** BEGIN **
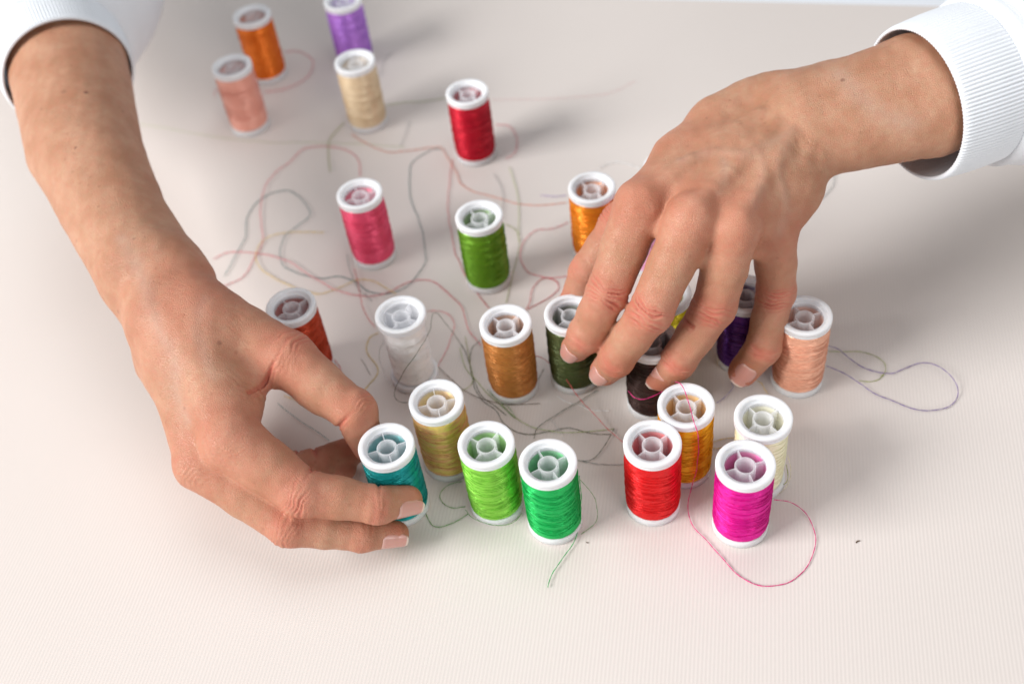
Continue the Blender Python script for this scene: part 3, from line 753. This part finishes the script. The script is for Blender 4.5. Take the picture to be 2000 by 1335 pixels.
# ---- sweatshirt: two ribbed cuffs and the sleeves behind them
def cloth_mat(name, col):
    m, nt, b = nm(name); b.inputs['Base Color'].default_value = (*col, 1); b.inputs['Roughness'].default_value = .9
    b.inputs['Sheen Weight'].default_value = .1
    tc = node(nt, 'ShaderNodeTexCoord'); no = node(nt, 'ShaderNodeTexNoise'); no.inputs['Scale'].default_value = 1400; no.inputs['Detail'].default_value = 4
    nt.links.new(tc.outputs['Object'], no.inputs['Vector'])
    bp = node(nt, 'ShaderNodeBump'); bp.inputs['Strength'].default_value = .6; bp.inputs['Distance'].default_value = .0003
    nt.links.new(no.outputs[0], bp.inputs['Height']); nt.links.new(bp.outputs[0], b.inputs['Normal'])
    return m
CLOTH = cloth_mat("white_jersey", (.76, .785, .82))
def ring_tube(secs, thick, n=360, ribs=0, amp=0., folds=0., seed=0):
    """double-walled tube through sections (centre, half width, half height, side, up); first and last rims closed"""
    rs = np.random.RandomState(seed); th = np.arange(n)*2*math.pi/n; rows = []
    ph = rs.uniform(0, 6.28, 6)
    for wall in (0, 1):
        sl = range(len(secs)) if wall == 0 else range(len(secs)-1, -1, -1)
        for i in sl:
            c, a, b_, s_, u_ = secs[i]; t = i/(len(secs)-1)
            k = 1+(amp/a)*(np.abs(np.sin(th*ribs/2))*2-1)*(1 if wall == 0 else .6)
            if folds: k = k+folds*(np.sin(2*th+ph[0]+5*t)*.5+np.sin(3*th+ph[1]-7*t)*.35+.3*np.sin(5*th+ph[2]+9*t))*min(1, t*2.2)
            aa, bb = (a, b_) if wall == 0 else (a-thick, b_-thick)
            rows.append(c+np.outer(aa*k*np.cos(th), s_)+np.outer(bb*k*np.sin(th), u_))
    V = np.array(rows); m = len(V); i, k = np.meshgrid(np.arange(m), np.arange(n), indexing='ij'); i2, k2 = (i+1) % m, (k+1) % n
    Fc = np.stack([i*n+k, i2*n+k, i2*n+k2, i*n+k2], -1).reshape(-1, 4)
    return V.reshape(-1, 3), Fc
def sleeve(c0, ax, side, a0, b0, cuff_len, sl_len, drop, seed, shift, lat=0., fat=0.):
    ax = nrm(ax); side = nrm(side-ax*(side@ax)); up = np.cross(side, ax); up = up if up[2] > 0 else -up
    secs = []
    # cuff: rolled edge, slightly barrelled
    for t in np.linspace(0, 1, 16):
        e = .10*math.sqrt(max(0, 1-(1-min(t/.08, 1))**2))
        secs.append((c0+ax*cuff_len*t+up*shift[0]*(1-t), a0-.04+e*.3+.10*t+.05*math.sin(3.14*t), b0-.06+e*.6+.10*t+.05*math.sin(3.14*t), side, up))
    cuff = ring_tube(secs, .08, 720, 130, .036)
    secs = []
    for t in np.linspace(0, 1, 60):
        g = 1-math.exp(-t*9)
        lip = .13*math.exp(-((t*sl_len-.25)/.22)**2)
        secs.append((c0+ax*(cuff_len*.97+sl_len*t)+up*drop*t+side*(lat*g), a0+.12+lip+(.75+fat)*g+.9*t, b0+.12+lip+.65*g+.9*t, side, up))
    sl = ring_tube(secs, .14, 240, 0, 0, .05, seed=seed)
    return cuff, sl
cr, slr = sleeve(at(1784, 200, 8.75), axR, fa_side, 2.95, 2.85, 2.6, 16, -1.0, 2, (-.1, 0))
cl, sll = sleeve(at(136, 148, 6.75), (cuL-wl_c)*[1, 1, 0]+[0, 0, .3], faL, 2.9, 2.9, 2.2, 16, 1.0, 5, (.0, 0), 1.2, 1.1)
for (V, Fc), (V2, F2) in ((slr, cr), (sll, cl)):
    s_ = link("sleeve", mesh("sleeve", V-off, Fc), CLOTH, person)
    link("cuff", mesh("cuff", V2-off, F2), CLOTH, s_)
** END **
* _TASK STATEMENT_:
Reproduce every line above as written, skipping pictures.

* _ANSWER TO THE PROBLEM_:
Continue the Blender Python script for this scene: part 3, from line 753. This part finishes the script. The script is for Blender 4.5. Take the picture to be 2000 by 1335 pixels.
# ---- sweatshirt: two ribbed cuffs and the sleeves behind them
def cloth_mat(name, col):
    m, nt, b = nm(name); b.inputs['Base Color'].default_value = (*col, 1); b.inputs['Roughness'].default_value = .9
    b.inputs['Sheen Weight'].default_value = .1
    tc = node(nt, 'ShaderNodeTexCoord'); no = node(nt, 'ShaderNodeTexNoise'); no.inputs['Scale'].default_value = 1400; no.inputs['Detail'].default_value = 4
    nt.links.new(tc.outputs['Object'], no.inputs['Vector'])
    bp = node(nt, 'ShaderNodeBump'); bp.inputs['Strength'].default_value = .6; bp.inputs['Distance'].default_value = .0003
    nt.links.new(no.outputs[0], bp.inputs['Height']); nt.links.new(bp.outputs[0], b.inputs['Normal'])
    return m
CLOTH = cloth_mat("white_jersey", (.76, .785, .82))
def ring_tube(secs, thick, n=360, ribs=0, amp=0., folds=0., seed=0):
    """double-walled tube through sections (centre, half width, half height, side, up); first and last rims closed"""
    rs = np.random.RandomState(seed); th = np.arange(n)*2*math.pi/n; rows = []
    ph = rs.uniform(0, 6.28, 6)
    for wall in (0, 1):
        sl = range(len(secs)) if wall == 0 else range(len(secs)-1, -1, -1)
        for i in sl:
            c, a, b_, s_, u_ = secs[i]; t = i/(len(secs)-1)
            k = 1+(amp/a)*(np.abs(np.sin(th*ribs/2))*2-1)*(1 if wall == 0 else .6)
            if folds: k = k+folds*(np.sin(2*th+ph[0]+5*t)*.5+np.sin(3*th+ph[1]-7*t)*.35+.3*np.sin(5*th+ph[2]+9*t))*min(1, t*2.2)
            aa, bb = (a, b_) if wall == 0 else (a-thick, b_-thick)
            rows.append(c+np.outer(aa*k*np.cos(th), s_)+np.outer(bb*k*np.sin(th), u_))
    V = np.array(rows); m = len(V); i, k = np.meshgrid(np.arange(m), np.arange(n), indexing='ij'); i2, k2 = (i+1) % m, (k+1) % n
    Fc = np.stack([i*n+k, i2*n+k, i2*n+k2, i*n+k2], -1).reshape(-1, 4)
    return V.reshape(-1, 3), Fc
def sleeve(c0, ax, side, a0, b0, cuff_len, sl_len, drop, seed, shift, lat=0., fat=0.):
    ax = nrm(ax); side = nrm(side-ax*(side@ax)); up = np.cross(side, ax); up = up if up[2] > 0 else -up
    secs = []
    # cuff: rolled edge, slightly barrelled
    for t in np.linspace(0, 1, 16):
        e = .10*math.sqrt(max(0, 1-(1-min(t/.08, 1))**2))
        secs.append((c0+ax*cuff_len*t+up*shift[0]*(1-t), a0-.04+e*.3+.10*t+.05*math.sin(3.14*t), b0-.06+e*.6+.10*t+.05*math.sin(3.14*t), side, up))
    cuff = ring_tube(secs, .08, 720, 130, .036)
    secs = []
    for t in np.linspace(0, 1, 60):
        g = 1-math.exp(-t*9)
        lip = .13*math.exp(-((t*sl_len-.25)/.22)**2)
        secs.append((c0+ax*(cuff_len*.97+sl_len*t)+up*drop*t+side*(lat*g), a0+.12+lip+(.75+fat)*g+.9*t, b0+.12+lip+.65*g+.9*t, side, up))
    sl = ring_tube(secs, .14, 240, 0, 0, .05, seed=seed)
    return cuff, sl
cr, slr = sleeve(at(1784, 200, 8.75), axR, fa_side, 2.95, 2.85, 2.6, 16, -1.0, 2, (-.1, 0))
cl, sll = sleeve(at(136, 148, 6.75), (cuL-wl_c)*[1, 1, 0]+[0, 0, .3], faL, 2.9, 2.9, 2.2, 16, 1.0, 5, (.0, 0), 1.2, 1.1)
for (V, Fc), (V2, F2) in ((slr, cr), (sll, cl)):
    s_ = link("sleeve", mesh("sleeve", V-off, Fc), CLOTH, person)
    link("cuff", mesh("cuff", V2-off, F2), CLOTH, s_)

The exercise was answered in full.